What This Kind of Discipline Requires
Discipline is seldom glamorous. It doesn’t announce itself as progress, and it rarely delivers immediate reassurance. It requires choosing standards before there is evidence they will pay off, holding to them when pressure mounts, and resisting the urge to trade clarity for speed.
It also requires restraint: allowing some things to remain unresolved while the underlying work takes shape, living through periods where effort feels disconnected from visible results, and trusting the process before it proves itself.
Most people don’t struggle with understanding this. They struggle with living inside it.

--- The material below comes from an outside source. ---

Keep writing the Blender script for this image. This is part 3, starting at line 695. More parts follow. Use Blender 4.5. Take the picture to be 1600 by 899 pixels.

The Shermans embraced this way of working. Disney insisted on it because he knew the alternative. In business, that expectation is often absent. If discipline isn’t imposed early, it gets deferred — until the moment when it’s no longer optional.
By then, the room has already done its work.
The Sound Tells You Everything
You don’t need to see the room to know what happened there. The sound tells you everything.
The Disney team behind Mary Poppins took what the Sherman Brothers once described as “kiddie stories” and created a phenomenon. Released in 1964, the film became the highest-grossing movie of the year, earning twice the box office of Goldfinger.
That result wasn’t accidental. It was earned.
The magic of the film lies in its construction: a story that entertains children while engaging adults, shaped by imagination and experimentation — but always inside a disciplined frame. Creativity wasn’t unconstrained. It was directed. Ideas weren’t indulged. They were tested.
That’s why the result holds up. You can hear it in the music and see it in the story — even decades later.
If you’re curious, listen to the Sherman Brothers’ interview at the end of the Mary Poppins album on your favorite streaming platform. What comes through isn’t nostalgia, but disciplined work — shaping and revising ideas long before anyone was listening.
By the time results are visible — whether in a film or a business — the work has already spoken.
You don’t need to see the room. The outcome tells you everything.